» **Exercise details**
Look through the listing below and give the number of lines that hold "picture". Say nothing more.

» **Items**

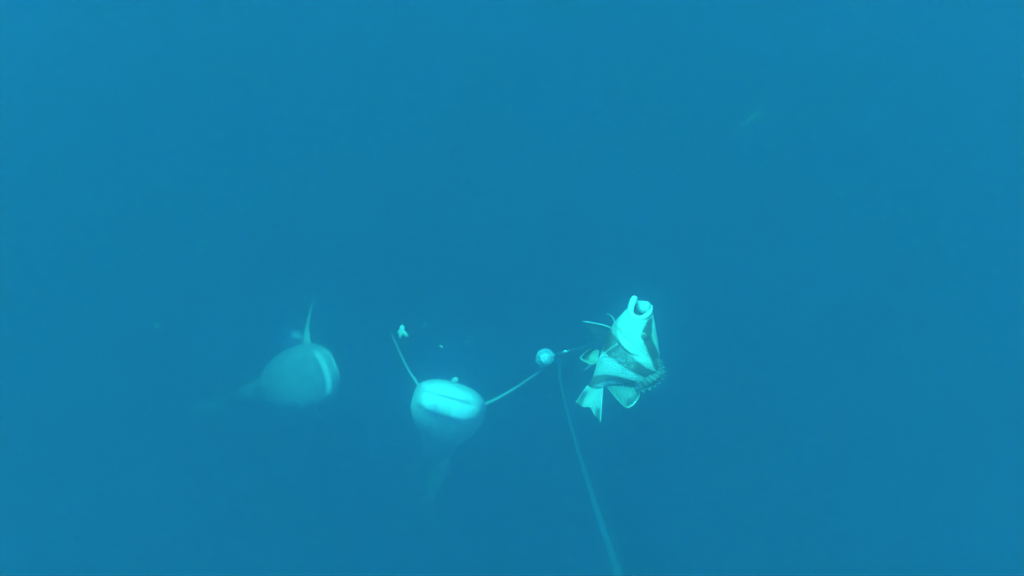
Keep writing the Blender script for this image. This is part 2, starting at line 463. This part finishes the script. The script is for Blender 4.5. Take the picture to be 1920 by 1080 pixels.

--

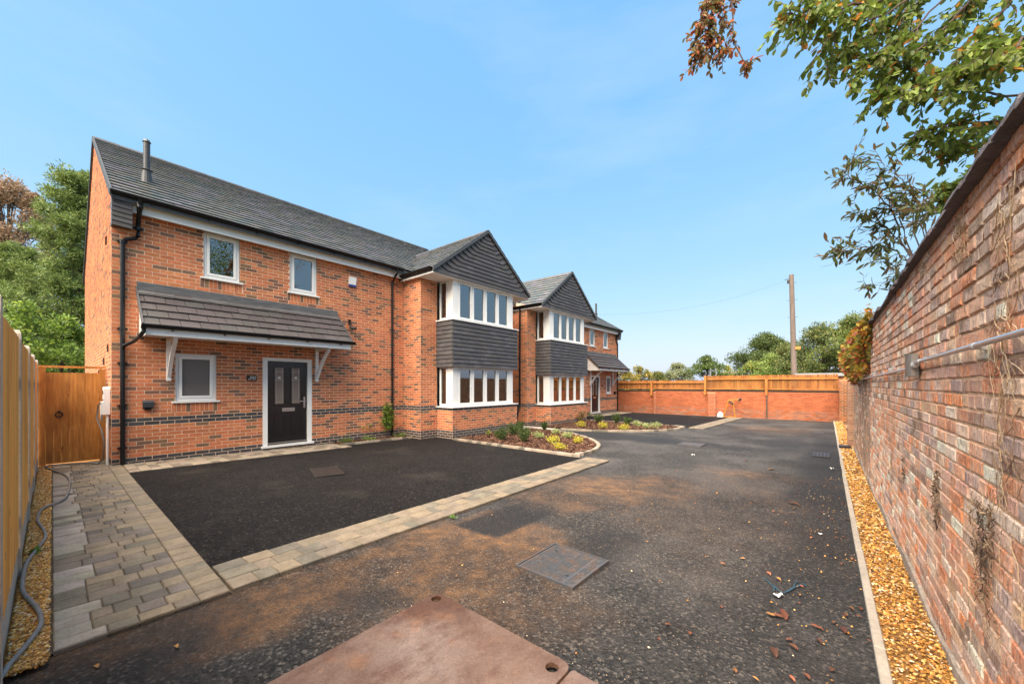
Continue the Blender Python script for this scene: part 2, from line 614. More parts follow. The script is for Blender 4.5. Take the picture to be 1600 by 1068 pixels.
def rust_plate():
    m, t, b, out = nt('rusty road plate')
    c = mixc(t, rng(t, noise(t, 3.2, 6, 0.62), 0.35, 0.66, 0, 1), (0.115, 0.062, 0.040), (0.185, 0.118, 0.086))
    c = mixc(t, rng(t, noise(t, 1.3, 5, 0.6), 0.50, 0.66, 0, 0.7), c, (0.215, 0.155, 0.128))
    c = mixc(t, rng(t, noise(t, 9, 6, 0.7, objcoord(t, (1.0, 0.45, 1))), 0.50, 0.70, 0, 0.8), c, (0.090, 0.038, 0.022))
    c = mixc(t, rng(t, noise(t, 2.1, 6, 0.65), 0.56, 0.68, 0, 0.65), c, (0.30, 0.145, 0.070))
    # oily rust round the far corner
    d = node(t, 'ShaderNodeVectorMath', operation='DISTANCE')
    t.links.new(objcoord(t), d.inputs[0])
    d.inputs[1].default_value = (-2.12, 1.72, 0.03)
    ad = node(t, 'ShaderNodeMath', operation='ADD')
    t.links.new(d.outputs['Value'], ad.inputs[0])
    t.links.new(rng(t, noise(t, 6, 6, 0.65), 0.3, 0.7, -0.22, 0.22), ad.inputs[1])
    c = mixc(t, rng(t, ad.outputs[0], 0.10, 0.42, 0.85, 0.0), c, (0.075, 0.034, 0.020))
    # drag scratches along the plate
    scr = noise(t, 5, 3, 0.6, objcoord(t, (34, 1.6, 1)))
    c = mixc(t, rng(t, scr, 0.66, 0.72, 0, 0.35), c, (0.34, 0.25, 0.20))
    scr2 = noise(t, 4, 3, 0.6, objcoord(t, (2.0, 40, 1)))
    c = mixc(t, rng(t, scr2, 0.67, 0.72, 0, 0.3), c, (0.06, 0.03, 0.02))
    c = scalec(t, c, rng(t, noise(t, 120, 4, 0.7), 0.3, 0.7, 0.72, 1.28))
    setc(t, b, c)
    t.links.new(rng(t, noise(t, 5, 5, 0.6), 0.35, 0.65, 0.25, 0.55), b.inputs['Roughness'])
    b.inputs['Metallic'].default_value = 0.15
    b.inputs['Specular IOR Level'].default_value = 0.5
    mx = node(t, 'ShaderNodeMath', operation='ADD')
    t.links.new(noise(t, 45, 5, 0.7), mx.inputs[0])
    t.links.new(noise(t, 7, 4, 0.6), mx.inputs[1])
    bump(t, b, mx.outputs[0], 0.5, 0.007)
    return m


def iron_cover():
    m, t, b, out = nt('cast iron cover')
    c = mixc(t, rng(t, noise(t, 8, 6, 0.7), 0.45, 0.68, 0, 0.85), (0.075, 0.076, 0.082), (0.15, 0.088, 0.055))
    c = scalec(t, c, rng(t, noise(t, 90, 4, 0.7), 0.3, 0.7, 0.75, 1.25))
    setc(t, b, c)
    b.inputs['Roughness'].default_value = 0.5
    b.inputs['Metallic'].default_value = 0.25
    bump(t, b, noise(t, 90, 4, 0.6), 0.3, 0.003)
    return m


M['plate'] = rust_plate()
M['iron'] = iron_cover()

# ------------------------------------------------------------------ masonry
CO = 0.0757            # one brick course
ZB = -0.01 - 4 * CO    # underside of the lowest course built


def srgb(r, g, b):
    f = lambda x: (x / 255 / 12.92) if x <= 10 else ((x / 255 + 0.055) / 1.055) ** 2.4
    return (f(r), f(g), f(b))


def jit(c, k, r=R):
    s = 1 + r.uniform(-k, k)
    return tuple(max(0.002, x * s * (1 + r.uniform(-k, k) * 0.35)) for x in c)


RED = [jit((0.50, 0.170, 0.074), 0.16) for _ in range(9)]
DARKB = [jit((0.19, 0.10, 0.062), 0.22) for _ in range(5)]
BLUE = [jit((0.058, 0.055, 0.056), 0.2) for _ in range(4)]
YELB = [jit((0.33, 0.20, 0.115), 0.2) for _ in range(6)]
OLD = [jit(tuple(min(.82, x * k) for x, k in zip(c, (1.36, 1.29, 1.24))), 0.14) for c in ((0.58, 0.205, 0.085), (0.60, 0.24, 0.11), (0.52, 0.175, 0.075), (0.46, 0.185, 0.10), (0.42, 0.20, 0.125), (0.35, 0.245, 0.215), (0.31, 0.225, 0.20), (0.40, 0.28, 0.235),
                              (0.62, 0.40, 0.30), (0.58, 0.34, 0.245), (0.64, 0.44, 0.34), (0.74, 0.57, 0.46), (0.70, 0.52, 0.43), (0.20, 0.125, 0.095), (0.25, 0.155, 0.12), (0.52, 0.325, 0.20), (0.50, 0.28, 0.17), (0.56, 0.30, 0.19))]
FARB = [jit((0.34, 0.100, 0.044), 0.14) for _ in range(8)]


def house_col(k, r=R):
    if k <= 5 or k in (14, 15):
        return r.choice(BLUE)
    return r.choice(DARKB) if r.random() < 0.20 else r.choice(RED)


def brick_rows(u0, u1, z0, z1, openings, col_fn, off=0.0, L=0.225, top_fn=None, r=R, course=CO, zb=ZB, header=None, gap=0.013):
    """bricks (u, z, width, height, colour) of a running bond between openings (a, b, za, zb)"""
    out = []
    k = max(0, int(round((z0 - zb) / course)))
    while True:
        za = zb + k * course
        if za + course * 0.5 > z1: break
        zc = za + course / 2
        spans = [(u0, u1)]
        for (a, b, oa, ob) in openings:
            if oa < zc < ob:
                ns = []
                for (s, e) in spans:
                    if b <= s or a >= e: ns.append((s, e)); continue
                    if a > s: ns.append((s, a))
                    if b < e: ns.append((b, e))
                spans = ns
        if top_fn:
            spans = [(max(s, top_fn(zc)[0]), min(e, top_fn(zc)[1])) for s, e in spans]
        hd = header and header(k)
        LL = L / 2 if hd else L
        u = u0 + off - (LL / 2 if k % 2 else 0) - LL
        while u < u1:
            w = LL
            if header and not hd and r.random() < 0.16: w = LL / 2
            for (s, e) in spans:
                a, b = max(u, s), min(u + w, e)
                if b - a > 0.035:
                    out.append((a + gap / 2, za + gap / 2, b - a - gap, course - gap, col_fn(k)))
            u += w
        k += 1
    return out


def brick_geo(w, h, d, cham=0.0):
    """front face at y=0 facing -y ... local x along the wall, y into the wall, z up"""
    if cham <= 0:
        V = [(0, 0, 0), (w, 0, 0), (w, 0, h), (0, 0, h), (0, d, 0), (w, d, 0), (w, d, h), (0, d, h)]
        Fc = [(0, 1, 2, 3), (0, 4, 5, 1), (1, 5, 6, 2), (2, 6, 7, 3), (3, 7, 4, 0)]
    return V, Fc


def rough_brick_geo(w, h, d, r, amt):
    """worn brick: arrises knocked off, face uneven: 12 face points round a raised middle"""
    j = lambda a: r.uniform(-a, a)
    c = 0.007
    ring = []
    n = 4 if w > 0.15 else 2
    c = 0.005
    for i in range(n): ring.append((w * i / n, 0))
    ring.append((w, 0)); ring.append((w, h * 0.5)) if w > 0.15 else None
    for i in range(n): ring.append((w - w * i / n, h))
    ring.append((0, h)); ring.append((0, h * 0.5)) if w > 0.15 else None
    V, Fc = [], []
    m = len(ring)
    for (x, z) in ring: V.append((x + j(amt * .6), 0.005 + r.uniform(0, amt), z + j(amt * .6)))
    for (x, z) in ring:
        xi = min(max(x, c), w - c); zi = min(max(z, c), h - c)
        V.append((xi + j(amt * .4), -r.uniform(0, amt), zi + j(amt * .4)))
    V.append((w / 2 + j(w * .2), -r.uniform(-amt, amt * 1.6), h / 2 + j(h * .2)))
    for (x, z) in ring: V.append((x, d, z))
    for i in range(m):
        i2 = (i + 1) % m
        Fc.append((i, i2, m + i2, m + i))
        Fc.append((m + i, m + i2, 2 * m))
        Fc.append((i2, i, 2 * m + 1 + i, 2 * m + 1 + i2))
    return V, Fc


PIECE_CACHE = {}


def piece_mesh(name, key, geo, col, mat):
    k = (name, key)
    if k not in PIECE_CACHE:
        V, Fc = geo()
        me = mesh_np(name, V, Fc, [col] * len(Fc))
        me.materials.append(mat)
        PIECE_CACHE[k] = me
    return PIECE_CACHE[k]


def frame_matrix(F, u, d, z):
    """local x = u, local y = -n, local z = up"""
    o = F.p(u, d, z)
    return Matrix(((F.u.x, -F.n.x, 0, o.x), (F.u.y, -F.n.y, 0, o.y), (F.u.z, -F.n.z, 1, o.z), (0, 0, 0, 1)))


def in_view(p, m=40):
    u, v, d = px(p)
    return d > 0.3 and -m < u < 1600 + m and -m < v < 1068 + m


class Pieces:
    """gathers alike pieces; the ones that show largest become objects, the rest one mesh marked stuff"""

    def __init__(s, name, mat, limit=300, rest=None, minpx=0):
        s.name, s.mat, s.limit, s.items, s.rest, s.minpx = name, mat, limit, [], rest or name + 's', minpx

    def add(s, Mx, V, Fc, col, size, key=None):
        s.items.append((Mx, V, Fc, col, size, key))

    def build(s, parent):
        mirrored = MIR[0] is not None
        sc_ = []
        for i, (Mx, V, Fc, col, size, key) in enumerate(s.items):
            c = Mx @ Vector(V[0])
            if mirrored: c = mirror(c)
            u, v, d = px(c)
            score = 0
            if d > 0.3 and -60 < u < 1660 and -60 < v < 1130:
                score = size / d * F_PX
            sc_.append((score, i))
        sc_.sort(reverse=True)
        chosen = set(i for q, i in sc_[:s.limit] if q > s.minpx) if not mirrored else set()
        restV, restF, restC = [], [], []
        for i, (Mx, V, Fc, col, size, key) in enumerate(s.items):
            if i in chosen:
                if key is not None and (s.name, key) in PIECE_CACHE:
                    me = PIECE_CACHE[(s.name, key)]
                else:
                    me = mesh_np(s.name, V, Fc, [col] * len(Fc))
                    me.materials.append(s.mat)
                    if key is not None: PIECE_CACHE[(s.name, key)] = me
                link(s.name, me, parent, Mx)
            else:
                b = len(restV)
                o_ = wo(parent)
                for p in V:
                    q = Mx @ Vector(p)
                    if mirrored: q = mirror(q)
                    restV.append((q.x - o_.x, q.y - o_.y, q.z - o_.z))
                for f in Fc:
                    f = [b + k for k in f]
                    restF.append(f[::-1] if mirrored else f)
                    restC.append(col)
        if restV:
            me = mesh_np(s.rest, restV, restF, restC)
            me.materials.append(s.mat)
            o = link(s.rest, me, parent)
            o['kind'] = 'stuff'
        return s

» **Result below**
2